19 Eylül 2014 Cuma

YİNE-Lİ-YORUM I


 
Bekle ve budala ol, korkma ve utanma. Beklediğin yerde terk et. O yer, senin beklediğin yer değil terk ettiğin yer olsun. Terk edilmek, bekletilmenin verdiği acıdan daha çok acı verir. Böylece acı çeken sen olmazsın

Gelmeden pisleyenler olduğu gibi, pisleyip gidenler de oluyor hayatta. İkisini de görmemenizi dilerim.

Güzel bir film izlemenin, güzel bir insanı tanımanın, güzel bir kitap okumanın, güzel anılar biriktirmenin ve bütün bunların hakkında fikir sahibi olmanın kıvancını taşımak gerek.

Dozu aşıran anne-babalar, yan etkiden en çok etkilenen ise çocuklar. Aşırı doz her zaman sakıncalıdır. Evliliğin üretim tarihi belli ise de, son kullanım tarihi kişilerin dozuna göre değişiyor. "Sürdürülebilir evlilikten" yana bir insan olarak, "tahammül edilemez" hale getirmemek düşüncesindeyim. Yan etkiden kurtulmanın en pratik çözümünün paylaşmaktan geçtiğine inanıyorum. Anlaşabilmek kadar ve hatta ondan daha fazla belki paylaşmak önemli. Bireysellikten kurtulmak, erişilemez hedefler koymamak, küçük hedefler koyarak erişmek sonra başka bir hedef koymak, evlilik ve yaşam yolunda bebek adımları ile yürümek, tuğla tuğla inşa etmek, ne istediğini bilerek ona göre davranmak, isteklerinin gerçekleşmesi için evlilik bir engelse yapmamak...vs. vs. Tüm olumsuzlukları çocukların ulaşamayacağı yere koymak gerek, şeker sanıp yemesinler, acı ilacı:))

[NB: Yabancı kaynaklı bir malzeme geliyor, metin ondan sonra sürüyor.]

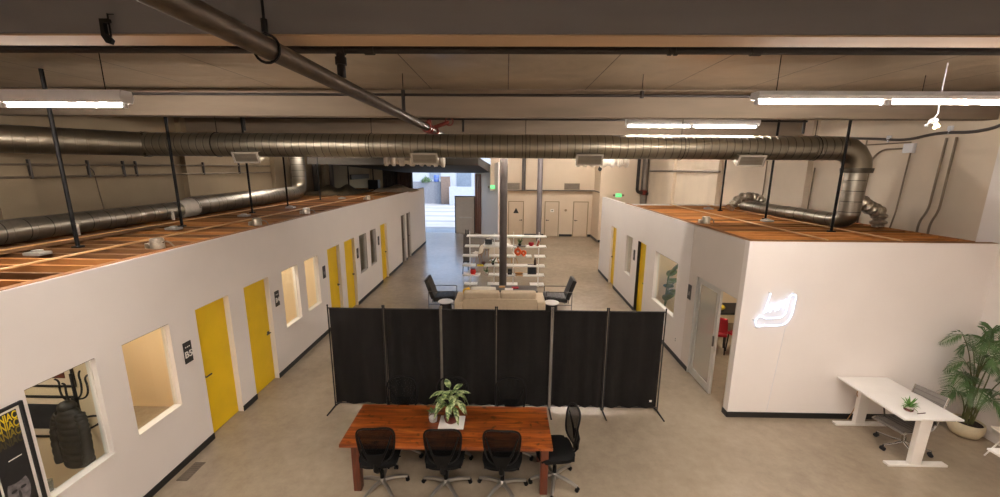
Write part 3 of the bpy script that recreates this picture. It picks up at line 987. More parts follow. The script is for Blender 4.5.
# hanger straps
for x in (-5.6, -2.6, .35, 3.3, 5.8):
    b = MB(); b.tube([(x, DY + (DR + .01) * math.cos(a), DZ + (DR + .01) * math.sin(a)) for a in [2 * PI * k / 24 for k in range(24)]], .006, 6, closed=True)
    b.cyl((x, DY, DZ + DR), (x, DY, ZC), .006, n=6); b.build('hanger_strap', 'rod', t, True)
def register(xc, label):
    t = thing('air_register', label, 'vent', (xc, DY - .16, DZ - .2), 0, 'air registers on the round duct')
    # boot fixed to the lower front of the duct, grille tilted down at the viewer
    n = Vector((0, -.94, -.34)); upv = Vector((0, -.34, .94))
    mt = Matrix(((1, 0, 0, 0), (0, upv.y, n.y, 0), (0, upv.z, n.z, 0), (0, 0, 0, 1)))
    b = MB(); b.box((-.23, -.085, -.06), (.23, .085, .13), .004, 1, mt); b.build('boot', 'galv', t)
    b = MB()
    for q in ((-.25, -.105, .25, -.08), (-.25, .08, .25, .105), (-.25, -.08, -.215, .08), (.215, -.08, .25, .08)):
        b.box((q[0], q[1], .13), (q[2], q[3], .145), 0, mat=mt)
    b.build('grille_frame', 'reg_frame', t)
    for k in range(6):
        z = -.068 + k * .0265
        b = MB(); b.box((-.215, z, .128), (.215, z + .012, .14), 0, mat=mt); b.build('louvre', 'reg_louvre', t)
    b = MB(); b.box((-.215, -.08, .115), (.215, .08, .127), 0, mat=mt); b.build('grille_back', 'dark_grey', t)
for x, l in ((-4.9, 'air register on the round duct above the left roof'), (-1.54, 'air register on the round duct above the loading bay'), (1.53, 'air register on the round duct left of the far exit sign'), (4.5, 'air register on the round duct nearest its right bend')):
    register(x, l)
t = thing('roof_duct', 'round silver duct lying along the left roof', 'duct', (-7.2, 9, 3.2))
run('duct_run', (-7.2, 2.2, 3.2), (-7.2, 8.6, 3.2), .172, t, 'galv_y', step=.3)
b = MB(); b.tube([(-7.2, 8.56, 3.2), (-7.2, 8.75, 3.2), (-7.22, 9.0, 3.225)], [.19, .19, .215], 24); b.build('duct_collar', 'flex_white', t, True)
run('duct_run', (-7.22, 8.95, 3.235), (-7.28, 13.6, 3.25), .215, t, 'galv_y', step=.4)
b = MB(); b.tube(bez((-7.28, 13.6, 3.25), (-7.3, 14.05, 3.25), (-7.3, 14.05, 3.7), 6), .222, 24); b.build('elbow', 'galv', t, True, 25)
run('riser', (-7.3, 14.05, 3.68), (-7.3, 14.05, 4.5), .222, t, 'galv_z', step=.25)
for k, y in enumerate((4.6, 6.3, 8.2)):
    b = MB(); b.box((-7.05, y, 3.02), (-7.0, y + .03, 3.2)); b.build('support_bracket', 'flex_white', t, True)
t = thing('roof_duct', 'thin silver duct lying along the right roof to the riser', 'duct', (6.62, 9.4, 3.17))
run('duct_run', (6.66, 8.06, 3.17), (6.62, 11.2, 3.165), .135, t, 'galv_y', step=.35)
b = MB(); b.lathe([(.14, 0), (.15, .03), (.14, .06)], 20, (6.62, 11.2, 3.12)); b.build('end_cap', 'galv', t, True)
def flex(name, pts, r, label, mat, amp=.02, per=4):
    b = MB(); P = rounded(pts, .35, 8); Q, R = [], []
    tot = 0
    dense = []
    for a, c in zip(P, P[1:]):
        k = max(1, int((c - a).length / .03))
        dense += [a.lerp(c, i / k) for i in range(k)]
    dense.append(P[-1])
    for i, p in enumerate(dense):
        Q.append(p); R.append(r + amp * (1 if i % per < per / 2 else -1) * random.uniform(.5, 1.2))
    b.tube(Q, R, 18)
    if mat == 'flex_white':
        for q in (pts[0], pts[-1]):
            b.cyl((q[0] * .9 + pts[1][0] * .1, q[1], q[2]), (q[0] * .9 + pts[1][0] * .1, q[1], ZC - .002), .006, n=6)
    o = b.build(name, mat)
    return tag(o, label, 'flexible duct', 'flexible ducts')
flex('flexible_duct', [(6.8, DY + .03, 3.62), (7.12, DY + .06, 3.42), (7.36, DY + .1, 3.36), (7.4, DY + .12, 3.06)], .115, 'crinkled foil hose branching off the riser to the right roof', 'foil')
flex('flexible_duct', [(5.9, 10.6, 3.15), (6.2, 10.7, 3.45), (6.8, 10.9, 3.42), (7.2, 11.0, 3.05)], .10, 'crinkled foil hose humped behind the thin roof duct', 'foil')
flex('flexible_duct', [(-4.1, 13.6, 4.36), (-3.3, 13.65, 4.37), (-2.1, 13.6, 4.34)], .16, 'pale ribbed hose above the loading bay', 'flex_white', .035, 8)
flex('flexible_duct', [(2.4, 14.0, 4.38), (3.2, 14.05, 4.36), (4.15, 14.0, 4.38)], .16, 'pale ribbed hose under the duct near the far exit sign', 'flex_white', .035, 8)

# ================================================================ pipes and rods
t = thing('sprinkler_pipe', 'black sprinkler pipe across the ceiling, nearest the viewer', 'pipe', (-.4, 3.6, 5.12), 0, 'black sprinkler pipes')
b = MB(); b.cyl((WL, 3.6, 5.12), (WR, 3.6, 5.12), .031, n=16); b.build('pipe', 'pipe_black', t, True)
for x in (-1.42, -1.17, 1.35, 1.40, 2.06):
    w_ = .012 if 1.3 < x < 1.5 else .04
    b = MB(); b.cyl((x - w_, 3.6, 5.12), (x + w_, 3.6, 5.12), .041, n=16); b.build('coupling', 'pipe_black', t, True)
b = MB(); b.cyl((-1.42, 3.6, 5.11), (-1.42, 3.6, 4.9), .035, n=16); b.cyl((-1.42, 3.6, 5.06), (-1.42, 3.6, 5.0), .046, n=16); b.build('drop', 'pipe_black', t, True)
for x in (-5.2, -1.46, 2.4, 5.4):
    b = MB(); b.cyl((x, 3.6, 5.15), (x, 3.6, ZC), .006, n=6); b.build('hanger_rod', 'rod', t, True)
t = thing('sprinkler_pipe', 'thinner black sprinkler pipe in front of the second beam', 'pipe', (-.4, 5.6, 5.10), 0, 'black sprinkler pipes')
b = MB(); b.cyl((-6.4, 5.6, 5.10), (5.45, 5.6, 5.10), .018, n=14); b.build('pipe', 'pipe_black', t, True)
for x in (-1.4, 1.78, 5.43):
    b = MB(); b.cyl((x, 5.6, 5.07), (x, 5.6, 5.16), .027, n=12); b.cyl((x, 5.6, 5.1), (x, 5.6, ZC - .002), .005, n=6); b.build('sprinkler_fitting', 'pipe_black', t, True)
b = MB(); b.cyl((-1.4, 5.6, 5.09), (-1.4, 5.6, 4.87), .025, n=12); b.build('drop', 'pipe_black', t, True)
t = thing('sprinkler_pipe', 'long black pipe just behind the second beam', 'pipe', (-.4, 8.4, 5.12), 0, 'black sprinkler pipes')
b = MB(); b.cyl((-5.4, 8.4, 5.12), (6.0, 8.4, 5.10), .02, n=14); b.build('pipe', 'pipe_black', t, True)
for x in (-5.4, -.9, 5.95):
    b = MB(); b.cyl((x, 8.4, 5.14), (x, 8.4, 4.86), .024, n=12); b.build('drop', 'pipe_black', t, True)

t = thing('main_pipe', 'thick bare steel pipe running overhead towards the duct', 'pipe', (-1.4, 4.5, 4.82))
b = MB(); b.cyl((-1.43, -5.9, 4.83), (-1.4, 7.2, 4.83), .060, n=22); b.build('pipe', 'pipe_steel', t, True)
b = MB(); b.cyl((-1.4, 7.2, 4.83), (-1.4, 11.6, 4.85), .05, n=18); b.build('pipe_end', 'pipe_steel', t, True)
for y in (7.12, 7.32, 7.9):
    b = MB(); b.cyl((-1.4, y, 4.83), (-1.4, y + .1, 4.83), .09, n=18); b.build('coupling', 'valve_red', t, True)
b = MB(); b.cyl((-1.4, 7.45, 4.83), (-1.05, 7.45, 4.95), .035, n=12); b.cyl((-1.4, 7.4, 4.85), (-1.4, 7.4, 4.98), .045, n=12); b.build('valve', 'valve_red', t, True)
b = MB(); b.tube([(-1.14, 7.45, 4.95 + .09 * math.sin(a)) if False else (-1.05 + .07 * math.cos(a), 7.45, 4.96 + .07 * math.sin(a)) for a in [2 * PI * k / 14 for k in range(14)]], .012, 6, closed=True); b.build('valve_wheel', 'valve_red', t, True)
b = MB()
b.tube([(-1.42 + .078 * math.cos(a), 2.5, 4.83 + .078 * math.sin(a)) for a in [2 * PI * k / 18 for k in range(18)]], .008, 6, closed=True)
b.cyl((-1.42, 2.5, 4.9), (-1.42, 2.5, ZC), .008, n=8); b.cyl((-1.42, 2.5, 4.92), (-1.42, 2.5, 4.99), .018, n=8)
b.build('pipe_hanger', 'rod', t, True)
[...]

Her toplum aynı anda ilerlemiyor. Halkanın ilerisinde olanlar da var, gerisinde olanlar da. Hâlâ yabanıl dönemden kalma alışkanlıklarımızı taşıyoruz. (hep söylerim, yine söyledim:)) Örneğin, D 100 Karayolundan bir resim Hindistan ya da Pakistan'da çekilseydi, görece olarak düzenli bir trafik görüntüsü verirdi. Neden derseniz: "Hiç olmazsa karayolunda fil, inek ve öküz arabası yok." derdik. Bir Hindistanlı da, eğer kendi trafiğinden şikayetçi ise böyle bir resmi hayal ediyordur, kimbilir. Bize gelince; bir kaç fırın ekmek yememiz gerek... Daha ilerilere gitmek için buna mecburuz...

"Mutluluk diye bir şey yoktur, mutlu olmayı istemek vardır" dedi.
"Evrende ve düşüncede olmayan bir şeyi nasıl istersin?" dedim.
dedi ki...
" 'nasıl istersin'  kısmını ancak görsel olarak gösterebilirim ama istersin. Hiç olmadı mı?" dedi.
ben de dedim ki:
"Nasıl istediğinin video kaydını gönderebilirsin". dedim.
 (hala bekliyorum)

Doğru karar: Bugün, sizin çok daha iyi konumda olmanızı sağlayacağınızı düşündüğünüz halde, geçmişte 'hayır' dediğiniz ve üzerinden yıllar geçse bile kişilik ve yaşam tarzınıza göre 'yine hayır' diyeceğim demek suretiyle almış olduğunuz  karardır.

2 yorum:

Joujou dedi ki...

''Nasıl istediğinin video kaydını gönderebilirsin'' cevabınla beni benden aldın sevili Hektor. Hala bekliyorsun, eminim. Daha da çoook beklersin sanki. Aklınla bin yaşa :)

Hektor dedi ki...

Bunu gerçekten tüm içtenliğimle istemiştim sevgili Joujou. Sen de yaşa.